If you’ve not been following closely you might have missed out on extensions integration. Well, Tom spent some time on the patches I’ve been preparing for the last 4 months. And not only did he commit most of the work but he also enhanced some parts of the code (better factoring) and basically finished it.

At the previous developer meeting his advice was to avoid putting too much into the very first version of the patch for it to stand its chances of being integrated, and while in the review process more than one major PostgreSQL contributor expressed worries about the size of the patch and the number of features proposed. Which is the usual process.

Then what happened is that Tom finally took a similar reasoning as mine while working on the feature. To maximize the benefits, once you have the infrastructure in place, it’s not that much more work to provide the really interesting features. What’s complex is agreeing on what exactly are their specifications. And in the little time window we got on this commit fest (well, we hijacked about 2 full weeks there), we managed to get there.

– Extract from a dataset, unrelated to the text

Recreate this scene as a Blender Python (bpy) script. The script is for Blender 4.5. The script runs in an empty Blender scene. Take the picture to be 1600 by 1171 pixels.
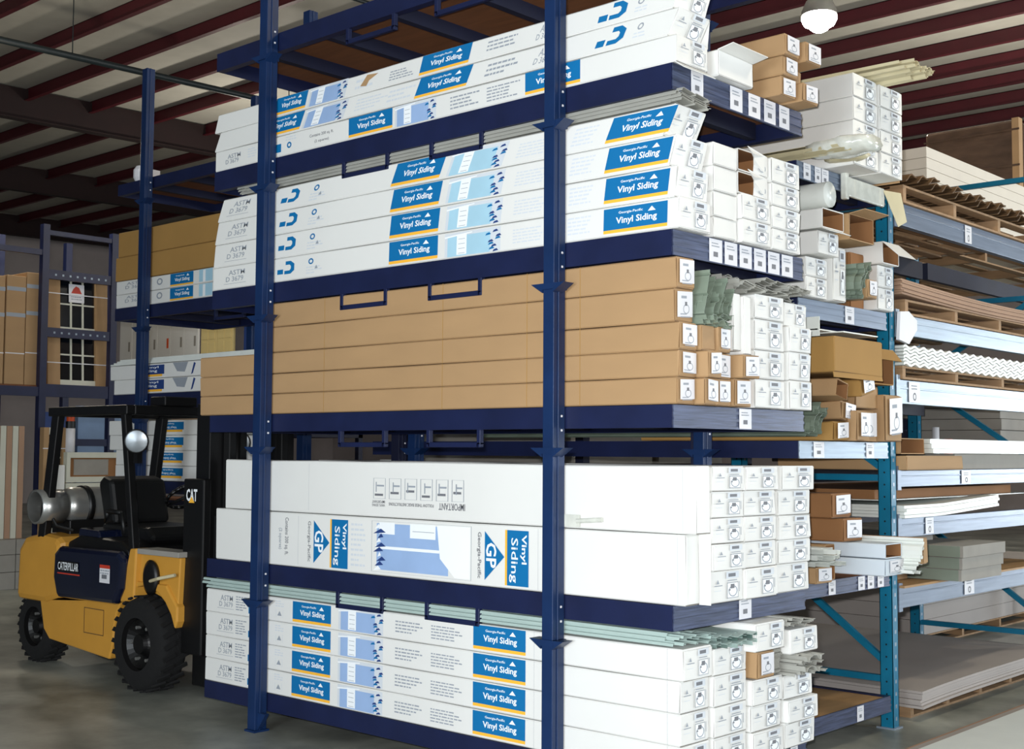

So in the end the result is quite amazing, and you can see that on the documentation chapter about it: 35.15. Packaging Related Objects into an Extension.

All the contrib modules that are installing SQL objects into databases for you to use them are now converted to Extensions too, and will get released in 9.1 with an upgrade script that allows you to upgrade from unpackaged. That means that once you’ve upgraded from a past PostgreSQL release up to 9.1, it will be a command away for you to register extensions as such. I expect third party extension authors (from ip4r to temporal) to release a upgrade-from-unpackaged version of their work too.

Of course, a big use case of the extensions is also in-house PL code, and having version number and multi-stage upgrade scripts there will be fantastic too, I can’t wait to work with such a tool set myself. Some later blog post will detail the benefits and usage. I’m already trying to think how much of this version and upgrade facility could be expanded to classic DDL objects…

So expect some more blog posts from me on this subject, I will have to talk about debian packaging an extension (it’s getting damn easy with postgresql-server-dev-all — yes it has received some planing ahead), and about how to package your own extension, manage upgrades, turn your current pre-9.1 extension into a full blown extension, and maybe how to stop worrying about extension when you’re a DBA.

If you have some features you would want to discuss for next releases, please do contact me!

Meanwhile, I’m very happy that this project of mine finally made it to core, it’s been long in the making. Some years to talk about it and then finally 4 months of coding that I’ll remember as a marathon. Many Thanks go to all who helped here, from 2ndQuadrant to early reviewers to people I talked to over beers at conferences… lots of people really.